Turkey on Monday commemorated the assassination of Consul Gen. Mehmet Baydar and Consul Bahadır Demir in Los Angeles, who were assassinated by an Armenian terrorist in the U.S. on Jan. 27, 1973.
"We remember with respect our martyrs Mehmet Baydar, Consul General, and Bahadır Demir, Consul in Los Angeles, assassinated by an Armenian terrorist in the #USA on 27.01.1973." the Foreign Ministry said in a tweet.
Baydar and Demir were the first Turkish diplomats who were killed by Armenian terrorists.
These attacks were just two of the many assassinations of Turkish diplomats and family members around the world by the Armenian terror groups, the Armenian Secret Army for the Liberation of Armenia (ASALA) and Justice Commandos of the Armenian Genocide (JCAG).
Founded in 1975 in Beirut, Lebanon, during the Lebanese Civil War, ASALA is responsible for hundreds of bloody terror acts.
According to Armenian Terror – a 2006 study by Ömer Engin Lütem, a former Turkish diplomat – the killings spanned continents, taking place in the U.S., Austria, France, Italy, Spain, Lebanon, Greece, Switzerland, the Netherlands, Canada, Portugal, Iran and the U.K.
Though the group formed in 1975, the first killing of a diplomat and his deputy came on Jan. 27, 1973, when Gourgen Yanikian, an Armenian, assassinated Baydar, and his aide, Demir.

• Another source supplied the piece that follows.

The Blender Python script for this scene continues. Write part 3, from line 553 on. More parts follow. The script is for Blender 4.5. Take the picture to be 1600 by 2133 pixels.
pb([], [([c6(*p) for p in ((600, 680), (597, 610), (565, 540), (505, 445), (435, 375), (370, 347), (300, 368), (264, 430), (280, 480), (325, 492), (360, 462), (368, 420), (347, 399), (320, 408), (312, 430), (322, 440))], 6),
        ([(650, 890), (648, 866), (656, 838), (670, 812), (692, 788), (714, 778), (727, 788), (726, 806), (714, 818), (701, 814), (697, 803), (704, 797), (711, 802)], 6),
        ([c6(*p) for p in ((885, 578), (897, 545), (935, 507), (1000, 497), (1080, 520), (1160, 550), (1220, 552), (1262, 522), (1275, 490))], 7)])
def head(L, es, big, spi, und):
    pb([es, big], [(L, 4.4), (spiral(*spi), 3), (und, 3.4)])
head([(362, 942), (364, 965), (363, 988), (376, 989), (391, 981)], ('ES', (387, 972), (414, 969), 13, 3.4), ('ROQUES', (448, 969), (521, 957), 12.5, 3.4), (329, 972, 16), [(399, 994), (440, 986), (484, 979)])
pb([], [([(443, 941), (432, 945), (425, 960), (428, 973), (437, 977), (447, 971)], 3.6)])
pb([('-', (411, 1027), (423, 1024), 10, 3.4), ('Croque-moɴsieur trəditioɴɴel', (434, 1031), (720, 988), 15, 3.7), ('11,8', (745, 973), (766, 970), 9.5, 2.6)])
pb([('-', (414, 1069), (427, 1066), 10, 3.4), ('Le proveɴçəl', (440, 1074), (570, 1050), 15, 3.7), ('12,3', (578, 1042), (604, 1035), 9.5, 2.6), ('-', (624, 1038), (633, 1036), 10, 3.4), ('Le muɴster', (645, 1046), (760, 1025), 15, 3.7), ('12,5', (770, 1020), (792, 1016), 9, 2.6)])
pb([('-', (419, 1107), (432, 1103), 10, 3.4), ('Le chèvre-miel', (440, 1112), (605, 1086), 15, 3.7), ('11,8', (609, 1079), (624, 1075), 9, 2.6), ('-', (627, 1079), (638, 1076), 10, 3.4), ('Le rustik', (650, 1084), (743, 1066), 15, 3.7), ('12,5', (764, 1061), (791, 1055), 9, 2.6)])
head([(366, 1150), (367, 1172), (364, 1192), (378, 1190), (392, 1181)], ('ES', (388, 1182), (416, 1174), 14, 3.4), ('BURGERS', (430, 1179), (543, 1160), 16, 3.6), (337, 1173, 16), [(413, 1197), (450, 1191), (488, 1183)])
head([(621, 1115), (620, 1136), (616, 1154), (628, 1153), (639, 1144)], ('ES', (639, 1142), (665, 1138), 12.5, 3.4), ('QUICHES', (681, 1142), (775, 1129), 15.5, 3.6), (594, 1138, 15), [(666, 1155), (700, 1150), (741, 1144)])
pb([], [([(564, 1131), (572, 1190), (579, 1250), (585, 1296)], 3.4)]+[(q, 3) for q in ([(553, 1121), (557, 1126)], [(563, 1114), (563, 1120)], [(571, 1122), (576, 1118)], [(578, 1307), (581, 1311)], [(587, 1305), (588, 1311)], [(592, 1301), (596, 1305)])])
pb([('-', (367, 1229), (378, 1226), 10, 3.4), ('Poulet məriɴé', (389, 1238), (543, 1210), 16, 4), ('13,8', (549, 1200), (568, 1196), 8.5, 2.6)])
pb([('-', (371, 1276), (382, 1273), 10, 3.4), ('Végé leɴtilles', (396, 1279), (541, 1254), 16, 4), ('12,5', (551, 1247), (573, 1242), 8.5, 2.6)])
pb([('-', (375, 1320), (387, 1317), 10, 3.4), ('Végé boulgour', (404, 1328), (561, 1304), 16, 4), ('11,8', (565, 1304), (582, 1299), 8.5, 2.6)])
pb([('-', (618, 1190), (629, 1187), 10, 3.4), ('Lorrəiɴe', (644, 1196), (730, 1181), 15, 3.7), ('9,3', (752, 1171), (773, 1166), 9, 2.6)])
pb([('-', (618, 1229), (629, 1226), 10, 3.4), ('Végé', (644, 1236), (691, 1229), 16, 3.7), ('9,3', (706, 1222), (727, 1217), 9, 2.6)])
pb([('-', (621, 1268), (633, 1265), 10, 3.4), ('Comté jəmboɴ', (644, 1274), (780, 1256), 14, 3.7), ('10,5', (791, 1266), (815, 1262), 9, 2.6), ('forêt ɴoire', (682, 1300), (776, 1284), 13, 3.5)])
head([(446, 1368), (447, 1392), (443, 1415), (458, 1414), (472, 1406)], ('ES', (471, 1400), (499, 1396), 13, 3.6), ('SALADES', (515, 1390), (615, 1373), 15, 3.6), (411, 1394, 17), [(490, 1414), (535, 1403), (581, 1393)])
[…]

A total of three diplomats were killed between 1973 and 1978, after which Turkish public servants abroad became targets for Armenian terrorist organizations like ASALA and JCAG.
While Marxist-Leninist ASALA not only targeted Turkey but also other countries and became infamous for a 1975 bombing on the Beirut office of the World Council of Churches, the nationalistic JCAG only targeted Turkey because it believed that attacking other countries would damage the so-called "Armenian struggle."
Armenian terrorist attacks intensified from 1980 to 1983, when 580 of the 699 attacks – over 80% – occurred.
The attack at Esenboğa airport on Aug. 7, 1982, was one of the most notorious attacks by ASALA, as the group targeted non-diplomat civilians for the first time.
Nine people died and over 80 were injured when two terrorists opened fire in a crowded passenger waiting area at the airport in the Turkish capital Ankara.
The 1981 and 1983 Paris attacks are among the group's other notable acts. ASALA terrorists held 56 people hostage for 15 hours during the Turkish Consulate attack in 1981, while a suitcase bomb killed eight people – most of them non-Turks – in 1983 at a Turkish Airlines check-in desk at Paris's Orly Airport.
According to some Turkish officials, after the Orly attack, the group lost much of its support and financial backing from the Armenian diaspora and had to dissolve.
The terrorist attacks ended in 1986, according to the Armenian Terror study.
In order to compel the Turkish government "to acknowledge publicly its responsibility for the so-called Armenian genocide in 1915, pay reparations, and cede territory for an 'Armenian homeland'," ASALA and JCAG targeted Turkish diplomats in numerous bloody attacks in that decade.
In 1915, the Ottoman Empire relocated Armenians in eastern Anatolia following revolts when some sided with invading Russians, which resulted in some Armenian casualties.
Armenia has demanded an apology and compensation, while Turkey has officially refuted Armenian allegations over the incidents saying that, although Armenians died during the relocation, many Turks also lost their lives in attacks carried out by Armenian gangs in Anatolia.
The Turkish government has repeatedly called on historians to study Ottoman archives pertaining to the era in order to uncover what actually happened between the Ottoman government and its Armenian citizens.
Rebuffing the "genocide" allegations, Turkey has officially acknowledged past experiences as a great tragedy in which both parties suffered heavy casualties, including hundreds of Muslim Turks.